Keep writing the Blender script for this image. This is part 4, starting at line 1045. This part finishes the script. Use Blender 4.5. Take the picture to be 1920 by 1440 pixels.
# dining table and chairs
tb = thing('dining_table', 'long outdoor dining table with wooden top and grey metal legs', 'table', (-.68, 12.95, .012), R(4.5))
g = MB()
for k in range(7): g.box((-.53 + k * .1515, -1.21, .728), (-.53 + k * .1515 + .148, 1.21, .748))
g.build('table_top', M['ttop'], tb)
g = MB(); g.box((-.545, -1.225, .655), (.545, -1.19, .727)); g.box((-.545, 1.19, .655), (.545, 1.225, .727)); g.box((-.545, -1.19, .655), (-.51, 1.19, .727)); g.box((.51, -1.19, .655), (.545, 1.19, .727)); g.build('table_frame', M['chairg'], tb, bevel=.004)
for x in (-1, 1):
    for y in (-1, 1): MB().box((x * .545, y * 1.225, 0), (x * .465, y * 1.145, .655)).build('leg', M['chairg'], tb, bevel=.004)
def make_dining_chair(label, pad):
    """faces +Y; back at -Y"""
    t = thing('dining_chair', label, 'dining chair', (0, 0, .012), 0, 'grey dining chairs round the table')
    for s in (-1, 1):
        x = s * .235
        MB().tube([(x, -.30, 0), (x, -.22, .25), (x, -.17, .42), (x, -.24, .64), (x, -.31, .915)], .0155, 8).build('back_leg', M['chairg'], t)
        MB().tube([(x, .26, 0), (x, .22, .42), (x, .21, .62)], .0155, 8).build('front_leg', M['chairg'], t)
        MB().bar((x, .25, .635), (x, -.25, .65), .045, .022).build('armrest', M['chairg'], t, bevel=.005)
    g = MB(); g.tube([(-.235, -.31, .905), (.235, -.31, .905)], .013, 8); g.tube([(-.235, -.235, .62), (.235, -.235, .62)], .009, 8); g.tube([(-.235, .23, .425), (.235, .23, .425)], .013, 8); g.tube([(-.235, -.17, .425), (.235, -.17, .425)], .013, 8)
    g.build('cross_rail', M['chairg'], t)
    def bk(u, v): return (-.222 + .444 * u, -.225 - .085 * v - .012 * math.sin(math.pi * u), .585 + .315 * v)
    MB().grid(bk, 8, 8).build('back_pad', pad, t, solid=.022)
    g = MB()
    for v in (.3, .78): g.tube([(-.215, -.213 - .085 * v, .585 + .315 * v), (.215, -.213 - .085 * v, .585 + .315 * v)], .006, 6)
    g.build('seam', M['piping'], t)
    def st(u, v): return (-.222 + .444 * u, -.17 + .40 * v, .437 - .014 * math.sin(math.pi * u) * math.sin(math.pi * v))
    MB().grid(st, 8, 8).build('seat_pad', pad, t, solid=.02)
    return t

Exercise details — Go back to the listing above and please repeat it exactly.

Output for this task —
Keep writing the Blender script for this image. This is part 4, starting at line 1045. This part finishes the script. Use Blender 4.5. Take the picture to be 1920 by 1440 pixels.
# dining table and chairs
tb = thing('dining_table', 'long outdoor dining table with wooden top and grey metal legs', 'table', (-.68, 12.95, .012), R(4.5))
g = MB()
for k in range(7): g.box((-.53 + k * .1515, -1.21, .728), (-.53 + k * .1515 + .148, 1.21, .748))
g.build('table_top', M['ttop'], tb)
g = MB(); g.box((-.545, -1.225, .655), (.545, -1.19, .727)); g.box((-.545, 1.19, .655), (.545, 1.225, .727)); g.box((-.545, -1.19, .655), (-.51, 1.19, .727)); g.box((.51, -1.19, .655), (.545, 1.19, .727)); g.build('table_frame', M['chairg'], tb, bevel=.004)
for x in (-1, 1):
    for y in (-1, 1): MB().box((x * .545, y * 1.225, 0), (x * .465, y * 1.145, .655)).build('leg', M['chairg'], tb, bevel=.004)
def make_dining_chair(label, pad):
    """faces +Y; back at -Y"""
    t = thing('dining_chair', label, 'dining chair', (0, 0, .012), 0, 'grey dining chairs round the table')
    for s in (-1, 1):
        x = s * .235
        MB().tube([(x, -.30, 0), (x, -.22, .25), (x, -.17, .42), (x, -.24, .64), (x, -.31, .915)], .0155, 8).build('back_leg', M['chairg'], t)
        MB().tube([(x, .26, 0), (x, .22, .42), (x, .21, .62)], .0155, 8).build('front_leg', M['chairg'], t)
        MB().bar((x, .25, .635), (x, -.25, .65), .045, .022).build('armrest', M['chairg'], t, bevel=.005)
    g = MB(); g.tube([(-.235, -.31, .905), (.235, -.31, .905)], .013, 8); g.tube([(-.235, -.235, .62), (.235, -.235, .62)], .009, 8); g.tube([(-.235, .23, .425), (.235, .23, .425)], .013, 8); g.tube([(-.235, -.17, .425), (.235, -.17, .425)], .013, 8)
    g.build('cross_rail', M['chairg'], t)
    def bk(u, v): return (-.222 + .444 * u, -.225 - .085 * v - .012 * math.sin(math.pi * u), .585 + .315 * v)
    MB().grid(bk, 8, 8).build('back_pad', pad, t, solid=.022)
    g = MB()
    for v in (.3, .78): g.tube([(-.215, -.213 - .085 * v, .585 + .315 * v), (.215, -.213 - .085 * v, .585 + .315 * v)], .006, 6)
    g.build('seam', M['piping'], t)
    def st(u, v): return (-.222 + .444 * u, -.17 + .40 * v, .437 - .014 * math.sin(math.pi * u) * math.sin(math.pi * v))
    MB().grid(st, 8, 8).build('seat_pad', pad, t, solid=.02)
    return t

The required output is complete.